SLS搭載超小型探査機プロジェクトチーム チーム長 橋本樹明さんによると、NASAがアルテミスⅠに相乗りさせる衛星を募集した2015年はほとんどなかった月面着陸ミッションとしてオモテナシは提案されました。

大気がない月面に着陸するには、落下のスピードを減速する大きな推進力が必要です。さらに月面までの距離を測定する着陸レーダーなどのセンサも搭載する必要があり、従来の月面探査機は大型のものが一般的でした。オモテナシには、低コストの超小型探査機が月面に着陸できる技術を開発・実証し、月面探査の敷居を下げることで、大学や中小企業、あるいは個人でも探査を可能にする狙いがあります。

ミッションシーケンス Credit : JAXA

オモテナシは、固体ロケットモーターで減速しながらも、着陸時に衝撃がかかるセミハードランディング(セミハード着陸)が予定されていて、1万G(地上の重力の1万倍)程度の衝撃が機体に加わっても装置が壊れないように設計されています。

宙畑メモ
SLS搭載超小型探査機プロジェクトチームの橋本樹明さんによると、国際的な統一基準はないものの、月面衝突速度がおおむね10m/秒を超えるとセミハードランディング、それ以下はソフトランディングに該当するそうです。

軌道決定の精度などの誤差を加味して、オモテナシの月面衝突速度が75m/秒以下となり、着陸が成功する確率は60%だと見積もられていました。

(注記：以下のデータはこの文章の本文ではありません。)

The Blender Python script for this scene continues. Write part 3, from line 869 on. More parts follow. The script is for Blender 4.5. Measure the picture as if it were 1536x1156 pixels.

しかしながら、現在予定されている8月29日に打ち上げが実施された場合は、オモテナシが月に到着するときは太陽が月の影に入っていて、太陽光が当たらない時間が非常に長くなることが判明しました。

記者説明会資料より Credit : JAXA

月面着陸のための減速(DV2)の方向が垂直に近づくほど、オモテナシの月面衝突速度は小さくなり、衝撃を抑えられます。しかしながら、日陰を回避するために着陸地点を当初の検討よりも緯度が高い場所に再調整する場合には、月面着陸のための地面に対する減速方向は当初予定よりも20度緩やかな60度程度となり、結果として着陸が成功する確率は30%程度まで下がると推算されています。

動作確認ができないまま1年が経過

アルテミスⅠの打ち上げが延期したため、JAXAがオモテナシとエクレウスを2021年7月にNASAに引き渡してから、1年以上が経過していて、その間探査機の動作確認ができていません。チーム長の橋本さんは、オモテナシの状況について、こう説明しました。

「JAXAの探査機は、ロケットに乗せてから少なくとも数カ月で打ち上げますし、直前まで健全性をチェックしますが、我々はもう1年前に(NASAにオモテナシを)渡したきりで、探査機のチェックも何もしていないので、確かに非常に不安はあります。ここが絶対に駄目だというところは特にありませんが、やはりこれだけは長く時間を置いて打ち上げたことは今までないので、不安はあることはあるという状況です」

橋本さんによると、オモテナシは引き渡した後もNASAが定期的に充電を行なっているため、バッテリーは満充電に近い状態で打ち上げられるといいます。また、アルテミスⅠが打ち上げられるケネディ宇宙センターは、海が近く、湿度も高いため、電子部品が腐食しないように事前にコーティングによる対策をしているそうです。

また、SLS搭載超小型探査機プロジェクトチーム 副チーム長 船瀬龍さんは、オモテナシと同様にエクレウスも定期的に充電を行なっているため、バッテリーは問題ないと説明した上で、動作確認ができていないことに対する不安を語りました。

EQUULEUSのイメージ Credit : JAXA

「動作確認ができないまま1年が経過していますので、絶対に大丈夫だとは言えない状況なのは、オモテナシと同じかと思います。ただ、明らかにこの1年間の待機で駄目になるような要素は特にないとは思っているので、おそらく大丈夫だとは思ってはいます。しかし、搭載した後にここまで打ち上げまで期間が空くというのは超小型衛星、普通の衛星でもなかなかないことだと思いますので、未知の領域だというふうに考えております」

ロケットに搭載される相乗り衛星は電源がオフの状態で搭載されるものの、自然放電によりわずかに電力を消費してしまうため、長期間放置することでバッテリが枯渇する可能性があります。そのため2つの探査機のバッテリーについて話題に挙げられていますが、今回は定期的に充電されているため問題はなさそうです。

2つのミッションは、アルテミスⅠの相乗り衛星の募集がきっかけで始まりましたが、相乗りするがゆえの難しさにも直面していることがわかりました。オモテナシとエクレウスの挑戦にぜひ注目してください。